In my previous post I mentioned that we’ve been in Brazil traveling with our Korean executives from SK Holding.  Since then we returned to Austin for additional training and then we moved on to Lima, Peru.  In this brief post I just wanted to add to the comments from my previous comments about the use of English as a lingua franca, non-native speakers of English who use English with other non-native speakers.

Sure enough, as soon as we arrived in Lima, once again I saw the Korean executives as they used English, and once again they relaxed, talked more, asked more questions, and specifically mentioned when they didn’t understand things.  It was amazing.

Scholars sometimes talk about ELF (English as a Lingua Franca) and some also add a “B” to create BELF (Business English as a Lingua Franca).  In the case of our Koreans, not only did they share the “E” (English) with the Peruvians, but they also shared the “B” (Business).  That is to say, they were comfortable with their roles professionally (marketing, finance, engineering, etc). What they have in common is the English and the Business.

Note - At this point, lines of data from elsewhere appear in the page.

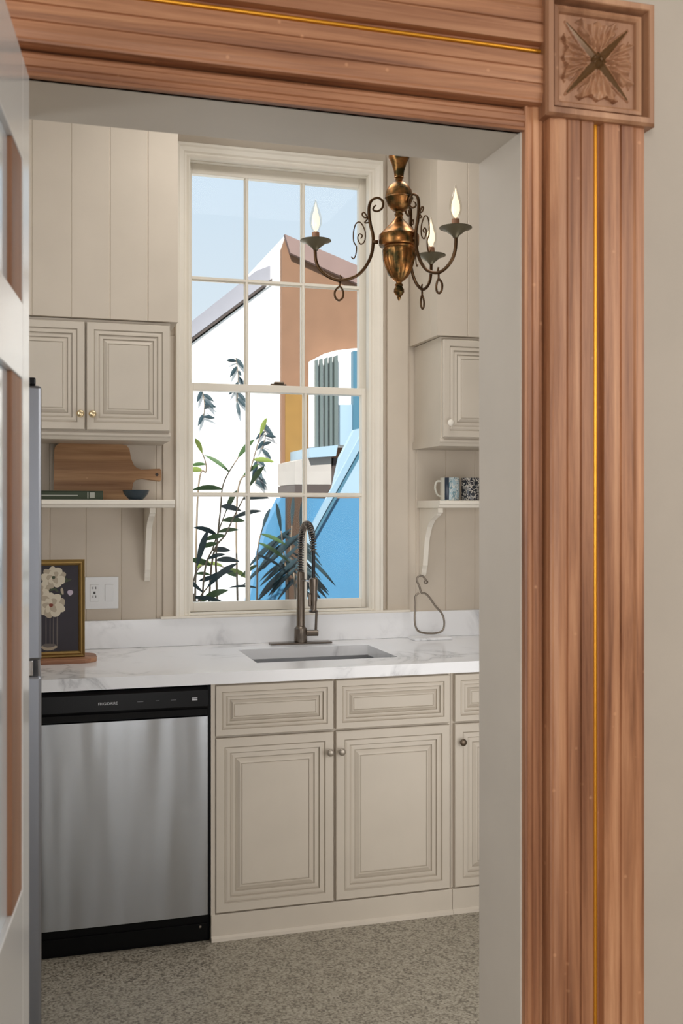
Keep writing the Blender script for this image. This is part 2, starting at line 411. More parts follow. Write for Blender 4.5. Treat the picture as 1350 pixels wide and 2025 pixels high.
obj('window_sill', B(.50, 1.56, YW-.04, YW+.02, 1.026, 1.036, bev=.003), M['trim'], win)
bm = B(GX0-.04, GX1+.04, YW-.022, YW+.02, 1.0362, GZ0-.040, bev=.003); obj('sill_apron', bm, M['trim'], win)

# ---------- wood door casing (hall side)
ci, cb, co = XR, .866, 1.057
IN = [(0, YN-.008), (0, YN-.020), (.004, YN-.022), (.007, YN-.018), (.014, YN-.018), (.016, YN-.021), (.026, YN-.021), (.029, YN-.018), (.034, YN-.018), (.040, YN-.012)]
# profile across the main casing, u from inner edge (0..1) and height
MAIN = [(0, .0), (0, .028), (.012, .036), (.03, .037), (.05, .036), (.10, .0395), (.165, .0395), (.172, .036), (.181, .036), (.188, .039), (.245, .040), (.30, .040), (.308, .0365), (.318, .0365), (.325, .040), (.445, .040), (.455, .024)]
TAIL = [(.545, .024), (.555, .040), (.715, .040), (.722, .0365), (.732, .0365), (.739, .040), (.86, .040), (.90, .037), (.985, .037), (1, .030), (1, .0)]
def casing(kind, a, b, side=1, mat_=None):
    """kind v: upright; h: header"""
    bm = NB(); wdt = co-cb
    full = MAIN+TAIL
    if kind == 'v':
        ix, mx_ = (XR, 1) if side > 0 else (XL, -1)
        pin = [(ix+mx_*u, y) for u, y in IN]+[(ix+mx_*.040, YN), (ix, YN)]
        prism(bm, pin, XY, a, ZT+.044)
        bx = ix+mx_*(cb-XR); prism(bm, [(bx+mx_*u*wdt, YN-h) for u, h in full], XY, a, b)
    else:
        prism(bm, [(y, ZT+u) for u, y in IN]+[(YN, ZT+.040), (YN, ZT)], YZ, XL, XR+.0)
        z0 = ZT+.042; prism(bm, [(YN-h, z0+u*wdt) for u, h in full], YZ, a, b)
    return bm
bevel_y = YN-.030
def bead_strip(kind, a, b, side=1):
    bm = NB(); n = 8; wdt = co-cb; c = .5*wdt; r = .0048
    arc = [(c+r*math.cos(PI*k/n), 0.0242+r*1.3*math.sin(PI*k/n)) for k in range(n+1)]
    if kind == 'v':
        ix, mx_ = (cb, 1) if side > 0 else (XL-(cb-XR), -1)
        prism(bm, [(ix+mx_*u, YN-h) for u, h in arc], XY, a, b)
    else: prism(bm, [(YN-h, ZT+.042+u) for u, h in arc], YZ, a, b)
    return bm
BZ0, BZ1 = 2.150, 2.368
BX0, BX1 = .853, 1.068
for i, side in ((4, 1), (5, -1)):
    t = struct(f'trim_{i}', casing('v', 0, BZ0+.002, side), M['wood_z'])
    obj('gold_bead', bead_strip('v', 0, BZ0, side), M['bead_strip'], t, smooth='auto', label='gold-coloured bead')
    bm = NB(); wdt = co-cb; ix, mx_ = (cb, 1) if side > 0 else (XL-(cb-XR), -1)
t = struct('trim_6', casing('h', XL-.025, BX0+.002), M['wood_x'])
obj('gold_bead', bead_strip('h', XL-.025, BX0), M['bead_strip'], t, smooth='auto', label='gold-coloured bead')
# carved corner block
def carve(u, v):                    # u,v in -1..1
    r = math.hypot(u, v); a = math.atan2(v, u); h = 0.0
    # four long ridged points along the diagonals
    for k in range(4):
        d = PI/4+k*PI/2; al = u*math.cos(d)+v*math.sin(d); ac = -u*math.sin(d)+v*math.cos(d)
        if al > 0:
            wd_ = .17*max(0, 1-al/1.22)**.8+.012
            if al < 1.2: h = max(h, (1-abs(ac)/wd_)*(.0085*(1-al/1.35))+.0015 if abs(ac) < wd_ else 0)
    # acanthus leaf filling each side quadrant
    for k in range(4):
        d = k*PI/2; al = u*math.cos(d)+v*math.sin(d); ac = -u*math.sin(d)+v*math.cos(d)
        if al > .18 and abs(ac) < al:
            t = al; lobes = .17*abs(math.sin(12*t))*min(1, t)
            wdth = .66*al+lobes*.7-.03
            edge = wdth-abs(ac)
            if edge > 0 and al < .93-.10*abs(math.sin(7*ac)):
                q = .0055*min(1, edge/.07)
                q += .0024*math.cos(26*ac/max(al, .3))*min(1, edge/.1)
                q += .0017*math.sin(19*al-9*abs(ac))
                q -= .003*math.exp(-((abs(ac)-.13)**2+(al-.52)**2)/.004)
                h = max(h, q)
    boss = .0130*math.sqrt(max(0, 1-(r/.20)**2)) if r < .20 else 0
    if boss: boss += .0012*math.cos(8*a)
    return max(h, boss, 0)
def corner_block(x0, x1):
    bm = NB(); z0, z1 = BZ0, BZ1; yf = YN-.054; f = .0165; yr = YN-.036
    # outer frame ring with stepped moulding
    def ring(i, y): return [bm.verts.new(p) for p in ((x0+i, y, z0+i), (x1-i, y, z0+i), (x1-i, y, z1-i), (x0+i, y, z1-i))]
    steps = [(0, YN), (0, yf+.006), (.004, yf), (.013, yf), (.0145, yf+.002), (.0165, yr+.004), (.021, yr+.004), (.0215, yr-.005), (.027, yr-.007), (.031, yr-.003), (.033, yr+.003)]
    prev = None
    for i, y in steps:
        cur = ring(i, y)
        if prev:
            for k in range(4):
                fc = bm.faces.new((prev[k], prev[(k+1) % 4], cur[(k+1) % 4], cur[k]))
        prev = cur
    i = .033; n = 96; ax, bx_, az, bz = x0+i, x1-i, z0+i, z1-i
    g = [[bm.verts.new((ax+(bx_-ax)*p/n, yr+.003-carve(2*p/n-1, 2*q/n-1)*1.25, az+(bz-az)*q/n)) for q in range(n+1)] for p in range(n+1)]
    for p in range(n):
        for q in range(n):
            fc = bm.faces.new((g[p][q], g[p+1][q], g[p+1][q+1], g[p][q+1]))
            u, v = 2*(p+.5)/n-1, 2*(q+.5)/n-1; al = (abs(u)+abs(v))*.7071; ac = abs(abs(u)-abs(v))*.7071
            if al < 1.15 and ac < .7*(.17*(1-al/1.22)**.8) or math.hypot(u, v) < .2: fc.material_index = 1
    return bm
struct('trim_7', corner_block(BX0, BX1), [M['wood_b'], M['wax']])
struct('trim_8', corner_block(XL-.240, XL-.025), [M['wood_b'], M['wax']])

# ---------- hall door standing open against the left of the opening
hx, hy = -.0015, 1.655; ang = math.atan2(.12, 1)
def door_pt(s, t, z):      # s along the leaf from the hinge, t thickness away from the opening
    d = Vector((-math.sin(ang), -math.cos(ang))); nrm = Vector((-math.cos(ang), math.sin(ang)))
    return (hx+d.x*s+nrm.x*t, hy+d.y*s+nrm.y*t, z)
def dbox(bm, s0, s1, t0, t1, z0, z1, mi=0):
    bm2 = NB(); box(bm2, s0, s1, t0, t1, z0, z1, bev=.0015)
    for v in bm2.verts: v.co = door_pt(*v.co)
    me = bpy.data.meshes.new('tmp'); bm2.to_mesh(me); bm.from_mesh(me); bm2.free(); bpy.data.meshes.remove(me)
dr = thing('door_1', (hx, hy, 0), None, None, kind='structure')
bm = NB(); LW = .80
dbox(bm, 0, .073, 0, .038, .01, 2.118); dbox(bm, LW-.1, LW, 0, .038, .01, 2.118)
dbox(bm, .073, LW-.1, 0, .038, 1.97, 2.118); dbox(bm, .073, LW-.1, 0, .038, 1.655, 1.764); dbox(bm, .073, LW-.1, 0, .038, .01, .923)
obj('leaf_frame', bm, M['doorp'], dr)
for z0, z1 in ((1.764, 1.97), (.923, 1.655)):
    bm = NB(); dbox(bm, .073, .172, .0015, .030, z0, z1); dbox(bm, LW-.16, LW-.1, .0015, .030, z0, z1)
    obj('panel_strip', bm, M['brown_door'], dr, label='brown grained strip beside the glass')  # brown grained strip along the edge of the pane
    bm = NB(); dbox(bm, .172, LW-.16, .008, .020, z0, z1); obj('door_pane', bm, M['doorpane'], dr)

# ---------- cabinets
LOW = [(0, 0, 0), (.003, .003, 0), (.030, .003, 0), (.033, -.001, 1), (.035, -.001, 1), (.041, .001, 0), (.050, .0015, 0), (.052, -.004, 1), (.054, -.004, 1), (.060, -.002, 0), (.068, -.0015, 0), (.070, -.0055, 1), (.0725, -.0055, 1), (.084, .001, 0), (.088, .0015, 0), (.0895, -.0005, 1), (.091, -.0005, 1), (.093, .001, 0)]
def fit(loops, k): return [(i*k, h, m) for i, h, m in loops]
def knob(x, z, y, m, parent, r=.013):
    bm = NB(); lathe(bm, [(.0055, 0), (.0045, .008), (.006, .011), (r*.9, .014), (r, .018), (r*.92, .022), (r*.5, .025), (.001, .0255)], n=20)
    for v in bm.verts: v.co = Vector((x+v.co.x, y-v.co.z, z+v.co.y))
    return obj('knob', bm, m, parent, smooth=True)
YB = 3.565
base = thing('base_cabinet', (1.03, 3.85, 0), 'greige two-door sink base cabinet with raised panels, right of the dishwasher', 'cabinet', 'raised panel base cabinets')
bm = NB(); box(bm, .588, 1.468, YB+.018, YW-.005, .05, .62); box(bm, .588, 1.468, YB+.018, YB+.09, .62, .874); box(bm, .588, .606, YB+.1, YW-.01, .62, .874); box(bm, 1.45, 1.468, YB+.1, YW-.01, .62, .874)
box(bm, .588, .6025, YB+.002, YB+.018, .088, .874); obj('carcass', bm, M['cab'], base)
bm = NB(); box(bm, .588, 1.468, YB-.001, YB+.03, 0, .088, bev=.002); prism(bm, [(YB-.001, 0), (YB-.012, 0), (YB-.010, .010), (YB-.001, .016)], YZ, .588, 1.468)
obj('kickboard', bm, M['cab'], base)
for x0, x1 in ((.603, 1.020), (1.029, 1.458)):
    nd = nested(NB(), x0, x1, .694, .866, YB, fit(LOW, .72), .017); obj('drawer_front', nd, [M['cab'], M['glaze']], base)
for x0, x1, kx in ((.603, 1.020, 1.004), (1.029, 1.458, 1.046)):
    d = obj('door', nested(NB(), x0, x1, .093, .686, YB, LOW, .017), [M['cab'], M['glaze']], base); knob(kx, .617, YB-.003, M['paleknob'], d)
b2 = thing('base_cabinet', (1.72, 3.85, 0), 'greige base cabinet cut off by the white jamb, with a dark bronze knob', 'cabinet', 'raised panel base cabinets')
bm = NB(); box(bm, 1.469, 1.98, YB+.018, YW-.005, .05, .874); obj('carcass', bm, M['cab'], b2)
bm = NB(); box(bm, 1.469, 1.98, YB-.001, YB+.03, 0, .088, bev=.002); prism(bm, [(YB-.001, 0), (YB-.012, 0), (YB-.010, .010), (YB-.001, .016)], YZ, 1.469, 1.98); obj('kickboard', bm, M['cab'], b2)
obj('drawer_front', nested(NB(), 1.478, 1.96, .694, .866, YB, fit(LOW, .72), .017), [M['cab'], M['glaze']], b2)
d = obj('door', nested(NB(), 1.478, 1.96, .093, .686, YB, LOW, .017), [M['cab'], M['glaze']], b2); knob(1.503, .622, YB-.003, M['bronze'], d)

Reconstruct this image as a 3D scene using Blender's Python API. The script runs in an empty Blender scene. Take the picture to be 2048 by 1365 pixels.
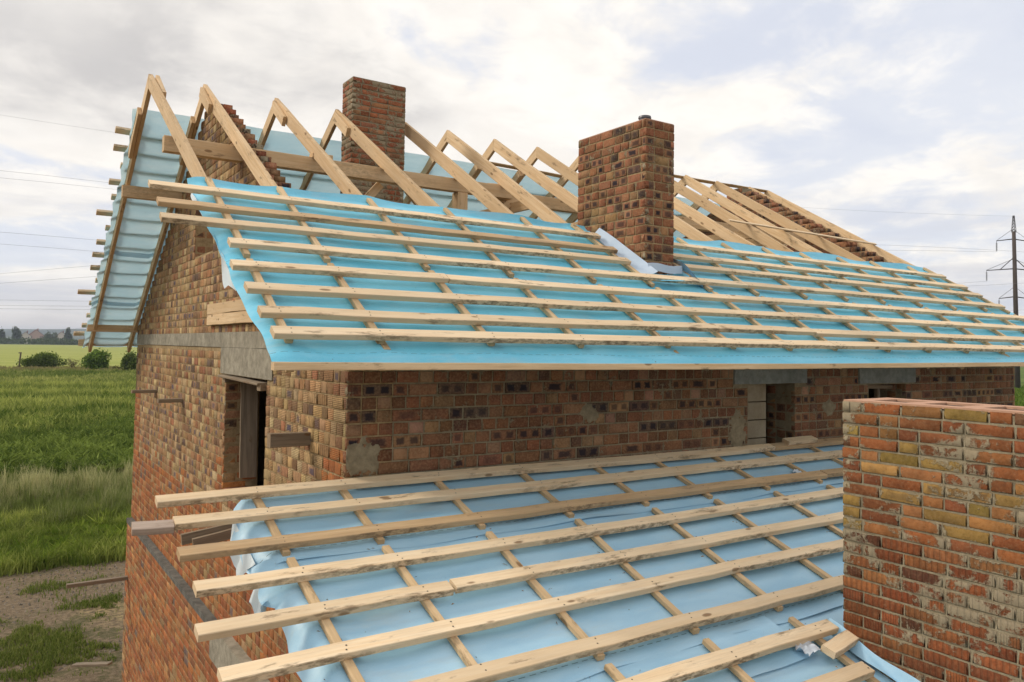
import bpy, math, random
import numpy as np
from mathutils import Vector, Matrix

random.seed(7)
RNG = np.random.default_rng(7)
scene = bpy.context.scene
C = scene.collection

# ------------------------------------------------------------------ camera
# Heights below are measured from the eye level of the camera; at the very end
# everything is lifted by GROUND so that the ground lies near z = 0.
GROUND = 6.0
cam_data = bpy.data.cameras.new("camera")
cam = bpy.data.objects.new("camera", cam_data)
C.objects.link(cam)
cam_data.sensor_width = 36.0
cam_data.lens = 27.716
cam_data.shift_y = -0.02905
cam_data.clip_start = 0.1
cam_data.clip_end = 20000
CAM = Vector((-2.2762, -5.6208, 0.0))
R = Matrix(((0.831136, -0.037299, -0.554817),
            (-0.555869, -0.028979, -0.830764),
            (0.014909, 0.998884, -0.044819))).to_4x4()
cam.matrix_world = Matrix.Translation(CAM) @ R
scene.camera = cam

# ------------------------------------------------------------------ light
SUN_AZ = Vector((-0.78, 0.62, 0)).normalized()
SUN_EL = math.radians(38)
SUN_DIR = Vector((SUN_AZ.x * math.cos(SUN_EL), SUN_AZ.y * math.cos(SUN_EL), math.sin(SUN_EL)))
world = bpy.data.worlds.new("World")
scene.world = world
world.use_nodes = True
sun_data = bpy.data.lights.new("sun", 'SUN')
sun_data.energy = 1.5
sun_data.angle = math.radians(14)
sun_data.color = (1.0, 0.9, 0.76)
sun = bpy.data.objects.new("sun", sun_data)
sun.rotation_euler = SUN_DIR.to_track_quat('Z', 'Y').to_euler()
C.objects.link(sun)
scene.view_settings.view_transform = 'Standard'
scene.view_settings.look = 'None'
scene.view_settings.exposure = 0.42
scene.view_settings.gamma = 1.0
scene.view_settings.use_curve_mapping = False
scene.cycles.use_denoising = True
scene.cycles.max_bounces = 6
scene.cycles.transparent_max_bounces = 8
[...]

What they don’t have in common are the intercultural differences.  As a result, once again I was reminded about the importance of learning and training people in the intercultural issues that come up in international business.

PS  If you are interested in BELF, I recommend:

Kankaanranta, Anne & Louhiala-Salminen, Leena. (2010). “English? – Oh, it’s just Work!: A study in BELF users’ perceptions.” English for Specific Purposes 29: 204-209.

PSS The picture was taken at the central plaza in the old downtown.  There was a fear of protests from striking teachers and the policia were hanging out that afternoon as well, nice photo op.